In the summer of 2007, Scotland Yard apparently foiled an assassination attempt by a Chechen named Movladi Atlangeriev. “The Metropolitan Police Service possessed intelligence that he had come to the UK to assassinate Mr Berezovsky. He did indeed attempt to meet Mr Berezovsky, but was arrested and deported,” Owen wrote. “Leading opponents of President Putin, including those living outside Russia, were at risk of assassination.”
Berezovsky’s body was found hanged in his home in 2013. Family members and associates claimed he did not kill himself but the coroner found no evidence of foul play.
That was also the initial response of the British authorities when Russian whistleblower Alexander Perepilichnyy collapsed and died while running near his suburban home outside London in November 2012.
Four years later, the investigation into his death continues, but last year a botanical expert identified traces in his body of Gelsemium elegans—a deadly plant found in the mountainous regions of Asia. This poisonous plant known as “heartbreak grass” was identified as a potential murder weapon by Sherlock Holmes author Sir Arthur Conan Doyle in the 1870s, but has been used only rarely in the intervening generations.
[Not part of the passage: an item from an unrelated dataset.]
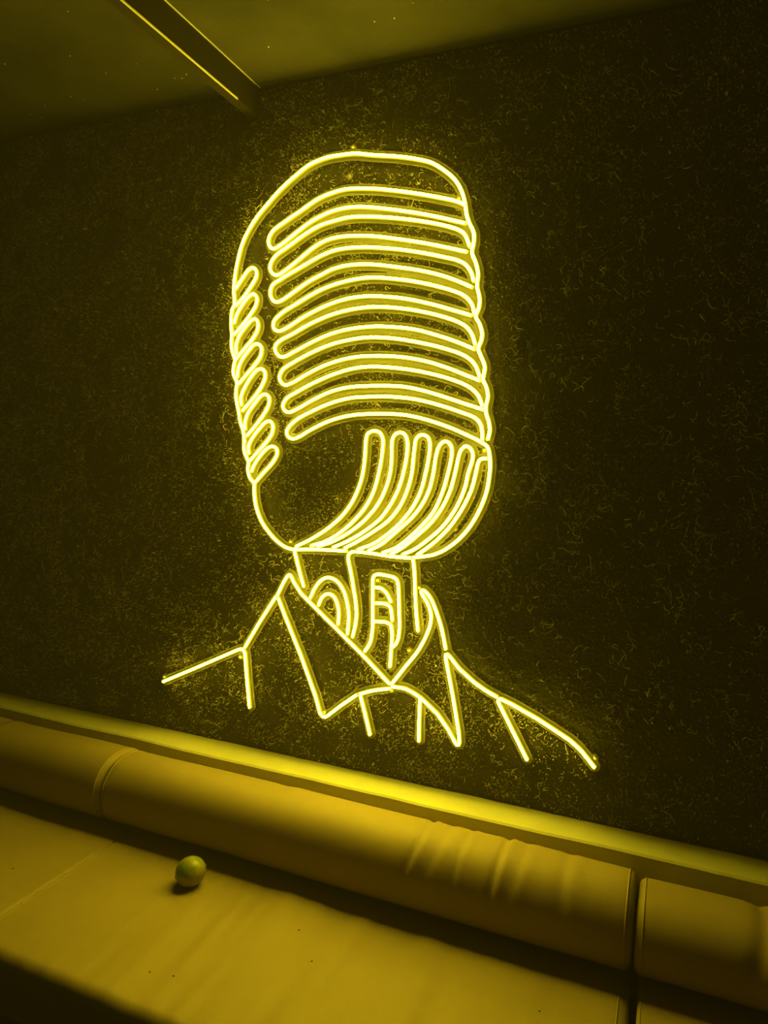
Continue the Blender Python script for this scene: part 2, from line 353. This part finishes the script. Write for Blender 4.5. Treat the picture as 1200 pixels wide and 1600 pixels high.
('C',[(-1287.5,1615.1),(-1286.8,1587.7),(-1278.1,1541.6),(-1257.1,1496.3),(-1226.7,1460.3),(-1191.8,1431.3),(-1162.6,1416.8),(-1133.8,1411.6),(-1082.2,1416.1),(-1013.3,1419.6),(-945.9,1421.8)]),
('L',[(-729.6,1418),(-794.2,1417.4),(-854,1421.3),(-897.4,1422.8),(-923.7,1421.6),(-936.7,1412.5),(-937.3,1398.3),(-923.2,1345.1),(-907.3,1271.9),(-901.2,1226),(-904.4,1191.1),(-913,1154.4)]),
('L',[(-1128.9,1404.9),(-1118.4,1372.4),(-1105.3,1332),(-1092.4,1295.7)]),
('C',[(-721.2,1414.8),(-715.7,1380.4),(-709.6,1307),(-704.3,1252.9),(-697,1200.9)]),
('C',[(-1066.8,1260.9),(-1049.4,1296.9),(-1027.2,1322.9),(-1004.6,1332.2),(-976.1,1324.8),(-952.8,1301.6),(-938.2,1267.6),(-928.8,1222.8),(-928.8,1192.2),(-931.1,1161.3)]),
('C',[(-1036,1241.4),(-1025.3,1265.3),(-1006.3,1279.7),(-985.7,1275.7),(-971.5,1256.8),(-963.5,1223.9),(-964.6,1187.9)]),
('L',[(-868.6,1114.5),(-856.1,1132.4),(-849.2,1151.5),(-845.3,1192.3),(-848.2,1267.3),(-851,1342),(-847.1,1354.3),(-834.4,1359.5),(-808.8,1357.9),(-781.2,1354.7),(-769.3,1346.9),(-765.5,1330.6),(-761.3,1276.9),(-756.3,1203.4),(-759.1,1168.3),(-764.7,1150.7),(-774.8,1139.4)]),
('C',[(-841.4,1317),(-822.1,1316),(-802.4,1302.1),(-788.7,1278.8)]),
('L',[(-837.4,1268.5),(-803.2,1270.3),(-787,1261.2),(-784.2,1243.6),(-781.2,1222.1)]),
('L',[(-841.7,1210.9),(-803.2,1213.5),(-783.8,1206.9),(-779.4,1175.6),(-781.5,1120.5),(-783,1078.2)]),
('L',[(-1189.2,1256.3),(-1167.5,1300.8),(-1152.6,1324.4),(-1146.8,1328.9),(-1140.7,1325.5),(-1128.2,1304.7),(-1101.1,1270.8),(-1041.2,1225.3),(-953.4,1158.4),(-867.8,1093.3),(-784.1,1023.8)]),
('L',[(-1185.2,1246.1),(-1158.2,1190.8),(-1094.7,1066.6),(-1037.8,943.2),(-1018.5,888.4),(-1006.5,876.8),(-992.9,884.4),(-945.3,927.1),(-891.9,970)]),
('C',[(-881,974.9),(-836.7,992.6),(-780.3,1008.3)]),
('L',[(-1195.1,1250.3),(-1255.2,1157.8),(-1309.4,1067.2)]),
('L',[(-1648.5,896.3),(-1510.8,965.3),(-1341,1052),(-1319.4,1060.4),(-1308.9,1047.6),(-1300.6,972),(-1286.3,864.2)]),
('L',[(-878.6,968.1),(-861.2,915.6),(-842.4,852.2)]),
('L',[(-681.2,992.3),(-681.5,926.8),(-679.9,862.3)]),
('C',[(-775.5,1023.1),(-733.6,1082.4),(-694.4,1137.4),(-668.9,1189.8),(-658.3,1225.2),(-657.5,1254.4),(-670,1286.9),(-686.2,1309.5),(-691.7,1318.6),(-687.8,1324.8),(-679.6,1321.8),(-660.5,1302.5),(-641.9,1265.9),(-623.9,1219.7),(-607.1,1156.2)]),
('L',[(-773.1,1015.5),(-730.9,1016.1),(-704.5,1007.4),(-678.2,994.8),(-625.6,956.3),(-588.6,913.8),(-567.2,880.6),(-558.7,868.5),(-552.1,875.6),(-555.6,910),(-578,1013.2),(-607.1,1132.9),(-604.6,1143.9),(-590.2,1131.4),(-563.2,1102.5),(-514.9,1067.6),(-481.4,1049.9),(-447.6,1036.4)]),
('L',[(-351.7,869.2),(-397.4,946.7),(-443.2,1023.9),(-438.9,1033.1),(-401,1021.4),(-326.3,991.3),(-267.7,963),(-235.2,946.9),(-205.1,925.2),(-184.5,903.8),(-166.3,883.8)]),
]
SCREWS = [(-626.3,2462.8),(-1148.7,1436),(-837,1338.2),(-700.1,1329.2),(-725.2,1134.3),(-1331.7,1027.1),(-1649.8,912.5),(-1006.6,892.1),(-165,908.2),(-776.8,1000.5),(-517.9,1746.9),(-967.5,2654.3),(-977.3,2568.8),(-1377.3,2277)]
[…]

Perepilichnyy had been due to give evidence in a notorious $200 million fraud case against Russian officials.
Sergei Magnitsky, 37, a lawyer involved in the same lawsuit, died mysteriously while in Russian custody. The Kremlin’s official Human Rights Council said he was found with broken fingers and bruising to his body and may have suffered a brutal beating.
The U.S. House of Representatives was so appalled by Magnitsky’s death that they passed the Magnitsky Act, which placed sanctions on those accused of complicity. “Corrupt thugs who attack whistleblowers and human-rights activists will be held to account in America, if not Russia,” said Devin Nunes, a Republican representative from California.
The death of Perepilichnyy in a leafy British suburb remains unexplained, but the inquest will reopen later this year to hear evidence that he was deliberately killed with this “heartbreak grass,” a poison previously linked to Chinese and Russian contract killers.
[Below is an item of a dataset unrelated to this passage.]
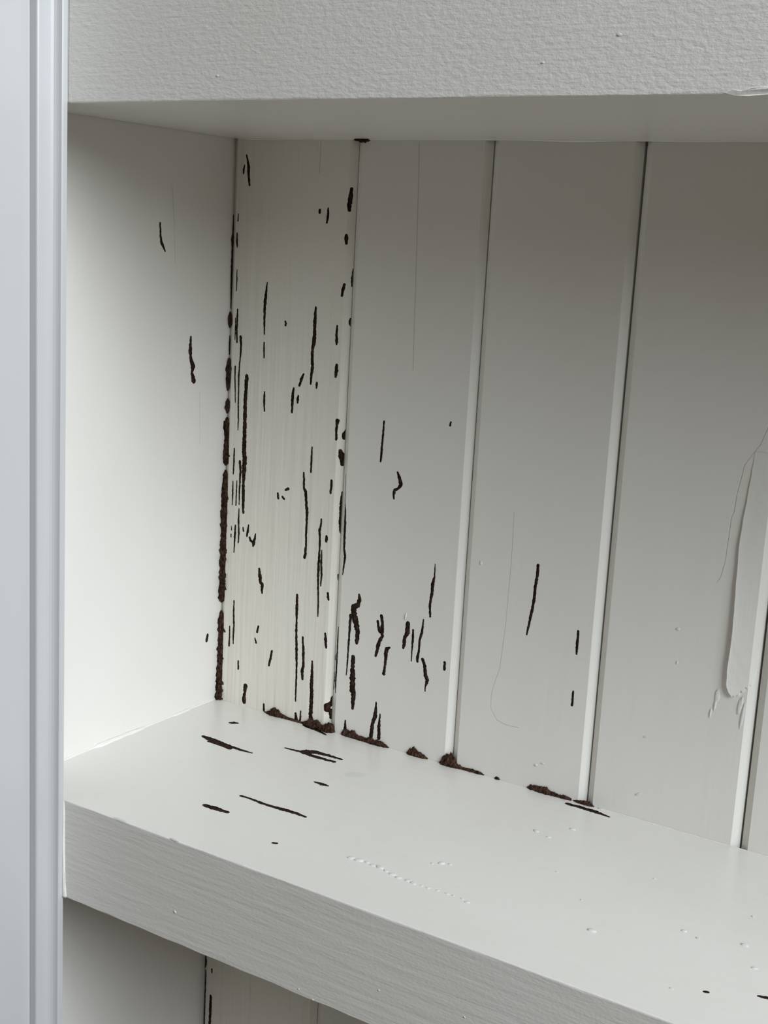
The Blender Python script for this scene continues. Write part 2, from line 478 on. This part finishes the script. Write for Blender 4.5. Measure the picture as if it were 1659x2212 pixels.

The Litvinenko inquiry heard evidence from a witness, who cannot be named for security reasons and was referred to as “D3,” who said he had spoken to Litvinenko’s killer, Dmitry Kovtun, about the Kremlin’s modus operandi.
The report said: “Mr Kovtun told D3 during their conversation in Hamburg that Mr Litvinenko was to be poisoned rather than shot because, ‘It is meant to set an example.’”
Rare leaf or radioactive isotope, there is an unmistakable swagger in the planning of these murders.
Until the pattern was resumed in the modern era, the most famous example was the death of Georgi Markov—the Bulgarian dissident whose life ended at the point of an umbrella in 1978.

Markov was a regular and outspoken critic of the Communist regime in Bulgaria, often appearing on the radio from London after defecting from behind the Iron Curtain.
One evening, when was on the way home from the BBC, he felt a sharp sting on his leg as he waited for a bus on Waterloo Bridge. An umbrella clattered the to the ground and a man picked it back up before disappearing into a taxi.
“I can’t believe people go round stabbing other people with umbrellas,” his wife said at the time.

The identities of people who would do such a thing remained a mystery for decades. In 1990, the Russian double-agent Oleg Gordievski revealed that the KGB had supplied the poison and developed the James Bond-style umbrella gun.

They had given it to their Eastern Bloc counterparts in Communist Bulgaria. Leaked Bulgarian documents showed in 2005 that a Danish assassin had been hired as the umbrella carrier.

Markov could see a small red mark on his leg, but he had no idea that a tiny pellet of ricin had been fired beneath his skin. He had developed a fever by the time he got home that night and, within four days, he was dead.